NOUVELLE VAGUE - FORGET ALL ABOUT EQUALITY / UNE HISTOIRE FRANCAISE - PARIS ET AILLEURS

NOUVELLEVAGUE

Bonjour,

il s'agit d'une histoire qui trouve son fil conducteur dans une série de hasards. J'entendis parler de Marc Collin de manière indirecte, dans un premier temps, ce devait être en 1991, parce qu'il posait les bases d'un groupe (qui naîtrait sous le nom d'Indurain) avec l'ami d'un ami. Plus tard, j'appris à relier son nom à la scène de Versailles, cet ouragan discret qui, utilisant les armes de l'intelligence, de l'ouverture d'esprit et d'une culture polymorphe, avait, au tournant du siècle, réveillé la France musicale d'un cauchemar à base de chansons à textes et d'esprit de clocher.
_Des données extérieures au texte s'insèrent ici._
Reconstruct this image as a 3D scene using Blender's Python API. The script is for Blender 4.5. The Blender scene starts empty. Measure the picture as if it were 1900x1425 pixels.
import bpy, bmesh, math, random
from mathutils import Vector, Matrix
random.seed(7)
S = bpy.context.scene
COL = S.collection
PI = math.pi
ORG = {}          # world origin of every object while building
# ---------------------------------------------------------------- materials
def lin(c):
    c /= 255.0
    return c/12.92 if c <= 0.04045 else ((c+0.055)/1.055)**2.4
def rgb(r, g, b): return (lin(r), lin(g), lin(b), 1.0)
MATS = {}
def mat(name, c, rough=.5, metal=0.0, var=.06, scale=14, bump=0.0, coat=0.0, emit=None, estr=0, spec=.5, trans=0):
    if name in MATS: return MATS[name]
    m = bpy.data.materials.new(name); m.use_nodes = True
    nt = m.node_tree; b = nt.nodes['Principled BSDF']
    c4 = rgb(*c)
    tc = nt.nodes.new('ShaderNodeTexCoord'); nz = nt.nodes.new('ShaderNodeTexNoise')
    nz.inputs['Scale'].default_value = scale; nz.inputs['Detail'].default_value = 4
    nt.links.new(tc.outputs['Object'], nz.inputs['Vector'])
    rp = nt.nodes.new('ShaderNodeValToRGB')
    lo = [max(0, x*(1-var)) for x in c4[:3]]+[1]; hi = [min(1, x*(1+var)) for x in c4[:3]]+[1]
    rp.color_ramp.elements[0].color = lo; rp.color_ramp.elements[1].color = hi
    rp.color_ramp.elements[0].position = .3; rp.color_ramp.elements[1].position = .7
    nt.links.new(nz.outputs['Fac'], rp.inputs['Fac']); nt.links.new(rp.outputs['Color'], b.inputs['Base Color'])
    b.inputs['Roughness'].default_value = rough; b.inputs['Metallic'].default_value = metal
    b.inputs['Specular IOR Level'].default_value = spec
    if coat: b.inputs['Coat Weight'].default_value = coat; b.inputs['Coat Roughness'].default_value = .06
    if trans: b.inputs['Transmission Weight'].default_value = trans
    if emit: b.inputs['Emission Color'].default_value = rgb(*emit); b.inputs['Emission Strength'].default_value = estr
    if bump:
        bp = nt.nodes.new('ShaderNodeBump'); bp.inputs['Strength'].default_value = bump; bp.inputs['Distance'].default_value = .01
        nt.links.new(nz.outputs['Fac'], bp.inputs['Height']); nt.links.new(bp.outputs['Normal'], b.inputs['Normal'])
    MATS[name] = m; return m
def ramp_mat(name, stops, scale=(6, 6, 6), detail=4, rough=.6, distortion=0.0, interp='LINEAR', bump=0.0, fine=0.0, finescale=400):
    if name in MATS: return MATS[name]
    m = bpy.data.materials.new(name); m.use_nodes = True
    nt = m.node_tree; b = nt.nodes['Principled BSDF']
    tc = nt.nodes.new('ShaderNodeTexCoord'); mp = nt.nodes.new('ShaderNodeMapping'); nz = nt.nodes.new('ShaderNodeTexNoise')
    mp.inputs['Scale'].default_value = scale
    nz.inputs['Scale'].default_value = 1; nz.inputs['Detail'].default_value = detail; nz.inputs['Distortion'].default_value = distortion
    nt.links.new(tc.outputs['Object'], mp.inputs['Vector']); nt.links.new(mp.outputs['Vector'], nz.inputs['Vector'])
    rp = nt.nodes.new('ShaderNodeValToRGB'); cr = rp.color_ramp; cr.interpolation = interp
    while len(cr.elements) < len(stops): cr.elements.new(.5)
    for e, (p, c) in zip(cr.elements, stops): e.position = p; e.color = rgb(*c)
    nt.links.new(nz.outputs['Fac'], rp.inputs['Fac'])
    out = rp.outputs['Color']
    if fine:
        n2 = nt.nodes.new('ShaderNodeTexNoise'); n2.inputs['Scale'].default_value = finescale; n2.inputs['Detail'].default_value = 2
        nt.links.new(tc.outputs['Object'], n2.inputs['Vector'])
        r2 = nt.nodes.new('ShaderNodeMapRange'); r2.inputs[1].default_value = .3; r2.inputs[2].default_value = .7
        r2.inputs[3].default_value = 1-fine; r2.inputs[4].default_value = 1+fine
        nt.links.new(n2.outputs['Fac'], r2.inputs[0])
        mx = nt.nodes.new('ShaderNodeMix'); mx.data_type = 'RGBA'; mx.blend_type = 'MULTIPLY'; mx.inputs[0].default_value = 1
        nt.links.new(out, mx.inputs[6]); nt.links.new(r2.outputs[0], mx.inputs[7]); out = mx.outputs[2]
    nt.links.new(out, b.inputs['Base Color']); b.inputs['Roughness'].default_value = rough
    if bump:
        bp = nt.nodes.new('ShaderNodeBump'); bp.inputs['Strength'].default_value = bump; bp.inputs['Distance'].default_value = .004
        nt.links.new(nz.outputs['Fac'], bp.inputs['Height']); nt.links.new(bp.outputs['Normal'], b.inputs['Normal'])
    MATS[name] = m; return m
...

Je reçus ensuite de ses nouvelles sur une cassette, envoyée par une connaissance, sous le nom de la parenthèse Ollano et du single Latitudes, porté de manière gracieuse par Héléna Noguerra qui, pour les gens de ma génération, fut longtemps une soeur de... avant de prendre son envol et une autonomie qui dépasserait bientôt celle de Lio, reléguée aux jurys de télé-crochets.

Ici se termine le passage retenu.